Ludii has been demonstrated to be competitive with other commonly-used general game systems, such as the ones based on Stanford’s GDL (Love et al., 2008) or the Regular Boardgames language (Kowalski et al., 2019), in terms of computational efficiency (Piette et al., 2019a). Due to the succinctness of Ludii’s game descriptions, and the close relationship between ludemes and human-understandable, high-level game concepts, it may also be argued that Ludii’s game descriptions are easier to read and write. Browne (2009) previously also demonstrated that ludeme-based approaches for modelling games allow effective evolution of new (variants of) games.

Fig. 2.

The game of Tic-Tac-Toe modelled in Ludii.

The game of Tic-Tac-Toe modelled in Ludii.

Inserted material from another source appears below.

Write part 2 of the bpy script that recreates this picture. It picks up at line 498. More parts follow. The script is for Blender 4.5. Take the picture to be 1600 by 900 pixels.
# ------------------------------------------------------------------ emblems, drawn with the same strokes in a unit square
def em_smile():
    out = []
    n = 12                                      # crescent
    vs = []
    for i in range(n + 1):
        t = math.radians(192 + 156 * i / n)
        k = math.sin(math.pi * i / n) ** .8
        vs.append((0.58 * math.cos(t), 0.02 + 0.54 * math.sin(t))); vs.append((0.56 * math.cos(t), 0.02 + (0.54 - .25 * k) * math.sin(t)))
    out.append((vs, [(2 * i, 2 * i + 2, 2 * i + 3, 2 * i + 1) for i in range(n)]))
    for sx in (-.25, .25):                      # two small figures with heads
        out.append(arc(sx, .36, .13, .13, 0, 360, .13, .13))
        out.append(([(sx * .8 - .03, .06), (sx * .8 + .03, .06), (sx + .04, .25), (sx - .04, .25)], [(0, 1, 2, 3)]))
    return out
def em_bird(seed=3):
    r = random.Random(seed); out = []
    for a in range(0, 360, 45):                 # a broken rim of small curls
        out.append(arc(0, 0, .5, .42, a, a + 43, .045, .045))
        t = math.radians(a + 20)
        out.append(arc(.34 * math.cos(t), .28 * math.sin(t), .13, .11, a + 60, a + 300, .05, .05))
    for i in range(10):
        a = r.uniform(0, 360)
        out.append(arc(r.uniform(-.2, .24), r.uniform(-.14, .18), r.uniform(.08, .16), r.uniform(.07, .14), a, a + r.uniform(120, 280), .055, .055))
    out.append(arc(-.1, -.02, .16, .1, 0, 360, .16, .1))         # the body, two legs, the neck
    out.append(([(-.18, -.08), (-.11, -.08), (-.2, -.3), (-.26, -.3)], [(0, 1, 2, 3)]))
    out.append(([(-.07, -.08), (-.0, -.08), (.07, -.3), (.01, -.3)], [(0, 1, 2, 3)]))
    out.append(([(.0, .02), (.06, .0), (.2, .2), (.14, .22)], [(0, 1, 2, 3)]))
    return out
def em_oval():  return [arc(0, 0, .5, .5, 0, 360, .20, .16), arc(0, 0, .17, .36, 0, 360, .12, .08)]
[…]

4.Automated game analysis and reconstruction

One example of an AI-based approach that is in development in the Digital Ludeme Project (DLP) is a combination of evolutionary reconstruction of games with an evaluation of quality based on self-play. As discussed in Section 2, there is often some information about rulesets or equipment used in games thanks to archaeological evidence, but this data tends to be incomplete. Given partial game descriptions based on such evidence, evolutionary approaches (Browne, 2009) can be used to generate a set of full games as potential reconstructions. A variety of quantitative indicators of game quality, such as the drawishness of a game, or the average game length, or any bias in favour of one player over the other, may then be automatically estimated from self-play by a game-playing agent. The ability to easily model many games in Ludii, run them efficiently for self-play purposes, and the evolvability of its ludeme-based game descriptions, facilitate such an approach.

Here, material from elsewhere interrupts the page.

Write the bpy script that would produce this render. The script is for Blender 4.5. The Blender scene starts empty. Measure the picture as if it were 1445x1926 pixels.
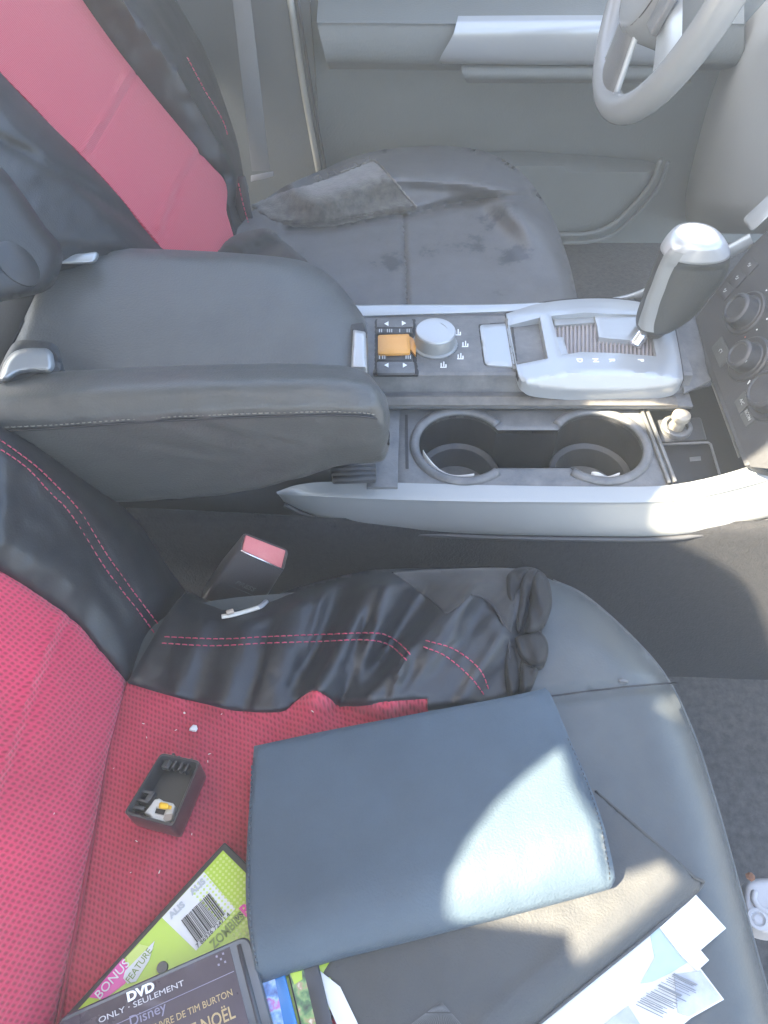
import bpy, bmesh, math, random
import numpy as np
from mathutils import Vector, Matrix, noise
from mathutils.geometry import delaunay_2d_cdt

random.seed(7)
SC = bpy.context.scene
COL = SC.collection
R = math.radians

# ------------------------------------------------------------------ camera
CAM_H, PITCH, FPX, PW, PH = 0.62, R(52), 1447.0, 1445.0, 1926.0
cd = bpy.data.cameras.new('camera')
cam = bpy.data.objects.new('camera', cd); COL.objects.link(cam)
cam.location = (0, 0, CAM_H); cam.rotation_euler = (math.pi / 2 - PITCH, 0, 0)
cd.sensor_fit = 'VERTICAL'; cd.sensor_height = 24.0; cd.sensor_width = 18.0
cd.lens = 24.0 * FPX / PH
cd.clip_start = 0.01; cd.clip_end = 200
SC.camera = cam

# ------------------------------------------------------------------ light
SUN = Vector((-0.62, -0.20, 0.76)).normalized()
el = math.asin(SUN.z); az = math.atan2(SUN.x, SUN.y)
w = bpy.data.worlds.new('World'); SC.world = w; w.use_nodes = True
nt = w.node_tree; nt.nodes.clear()
sky = nt.nodes.new('ShaderNodeTexSky'); sky.sky_type = 'NISHITA'; sky.sun_disc = False
sky.sun_elevation = el; sky.sun_rotation = az; sky.dust_density = 3.5; sky.ozone_density = 0.9
bg = nt.nodes.new('ShaderNodeBackground'); bg.inputs[1].default_value = 0.088
wo = nt.nodes.new('ShaderNodeOutputWorld')
nt.links.new(sky.outputs[0], bg.inputs[0]); nt.links.new(bg.outputs[0], wo.inputs[0])
sl = bpy.data.lights.new('sun', 'SUN'); sl.energy = 5.0; sl.angle = R(0.5); sl.color = (1.0, 0.85, 0.62)
so = bpy.data.objects.new('sun', sl); COL.objects.link(so)
so.rotation_euler = SUN.to_track_quat('Z', 'Y').to_euler(); so.location = SUN * 5
SC.view_settings.view_transform = 'Standard'; SC.view_settings.look = 'None'
SC.view_settings.exposure = 3.7; SC.view_settings.gamma = 1.0
SC.view_settings.use_curve_mapping = False
SC.render.engine = 'CYCLES'
SC.cycles.use_denoising = True
SC.cycles.max_bounces = 8; SC.cycles.diffuse_bounces = 4; SC.cycles.glossy_bounces = 4
SC.cycles.volume_bounces = 1
SC.cycles.sample_clamp_indirect = 6.0
GLARE_HAZE = 0.052

# ------------------------------------------------------------------ projection: a pixel of the photo onto a real plane
cT, sT = math.cos(PITCH), math.sin(PITCH)
C0 = Vector((0, 0, CAM_H))
def ray(u, v):
    t = (PH / 2 - v) / FPX
    return Vector(((u - PW / 2) / FPX, cT + sT * t, -sT + cT * t))
def Z(u, v, z):
    d = ray(u, v); return C0 + d * ((z - CAM_H) / d.z)
def Yp(u, v, y):
    d = ray(u, v); return C0 + d * (y / d.y)
def Pl(u, v, a, b):                       # plane x = -a - b z
    d = ray(u, v); l = (a + b * CAM_H) / -(d.x + b * d.z); return C0 + d * l
def ST(u, v, off=0.0):                    # the sloping face of the centre stack
    return Pl(u, v, -0.335 + off, -0.56)

# ------------------------------------------------------------------ materials
def mat(name, base, rough=0.5, metal=0.0, spec=0.5, bump=0.0, bscale=300, var=0.0, vscale=20, col2=None,
        coat=0.0, sheen=0.0, rvar=0.0, detail=3.0):
    m = bpy.data.materials.new(name); m.use_nodes = True
    n = m.node_tree; b = n.nodes['Principled BSDF']
    b.inputs['Base Color'].default_value = (*base, 1)
    b.inputs['Roughness'].default_value = rough; b.inputs['Metallic'].default_value = metal
    b.inputs['Specular IOR Level'].default_value = spec
    b.inputs['Coat Weight'].default_value = coat
    b.inputs['Sheen Weight'].default_value = sheen
    tc = n.nodes.new('ShaderNodeTexCoord')
    if var > 0:
        t = n.nodes.new('ShaderNodeTexNoise'); t.inputs['Scale'].default_value = vscale
        t.inputs['Detail'].default_value = 6; t.inputs['Roughness'].default_value = 0.65
        n.links.new(tc.outputs['Object'], t.inputs['Vector'])
        cr = n.nodes.new('ShaderNodeValToRGB')
        c2 = col2 or tuple(min(1, c * 1.8 + .01) for c in base)
        cr.color_ramp.elements[0].position = 0.5 - 0.28 * min(1, 1 / max(var, .3)) * .6
        cr.color_ramp.elements[0].color = (*base, 1)
        cr.color_ramp.elements[1].position = 0.86
        cr.color_ramp.elements[1].color = (*[base[i] + (c2[i] - base[i]) * var for i in range(3)], 1)
        n.links.new(t.outputs['Fac'], cr.inputs[0]); n.links.new(cr.outputs[0], b.inputs['Base Color'])
        if rvar:
            mp = n.nodes.new('ShaderNodeMapRange'); mp.inputs[1].default_value = .35; mp.inputs[2].default_value = .7
            mp.inputs[3].default_value = rough - rvar; mp.inputs[4].default_value = rough + rvar
            n.links.new(t.outputs['Fac'], mp.inputs[0]); n.links.new(mp.outputs[0], b.inputs['Roughness'])
    if bump > 0:
        t2 = n.nodes.new('ShaderNodeTexNoise'); t2.inputs['Scale'].default_value = bscale
        t2.inputs['Detail'].default_value = detail
        n.links.new(tc.outputs['Object'], t2.inputs['Vector'])
        bp = n.nodes.new('ShaderNodeBump'); bp.inputs['Strength'].default_value = bump
        bp.inputs['Distance'].default_value = 0.001
        n.links.new(t2.outputs['Fac'], bp.inputs['Height']); n.links.new(bp.outputs[0], b.inputs['Normal'])
    return m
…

Based on the intuition that high-quality rulesets may be more likely to have been truly used throughout history than rulesets that lead to extreme, obvious flaws in game quality, such an evaluation can be used to generate a restricted distribution of plausible games from the available evidence. It should be noted that this approach should be applied carefully; it cannot be ruled out with certainty that rulesets considered to be “obviously poor” by today’s standards were not still used by ancient civilisations. AI-based evaluations of game quality are envisioned to form new pieces of evidence, which are often inconclusive on their own, but may be combined with other sources of evidence.

Other examples of computational techniques under consideration in the DLP include the use of computational phylogenetics to generate hypotheses for how games may be related to each other based on their ludemes. This may provide clues about how games spread temporally, geographically and culturally, and can be combined with other types of data (such as known trade routes, wars, etc.).


This report briefly summarised the primary points discussed in a Dagstuhl research meeting in which the new research field of Digital Archæoludology (DAL) was defined. This field involves the use of Artificial Intelligence and related computational techniques, combined with – often sparse – archaeological evidence and other traditional sources, to generate reconstructions of, and otherwise improve insights into, how games may have been played and transferred throughout history. Research in this field has been started in the Digital Ludeme Project. In addition to contributions to the new field of DAL, the project is also expected to contribute to research fields such as General Game Playing and other areas of Artificial Intelligence – for instance through the development of the Ludii general game system.


This research is part of the European Research Council-funded Digital Ludeme Project (ERC Consolidator Grant #771292) run by Cameron Browne at Maastricht University’s Department of Data Science and Knowledge Engineering.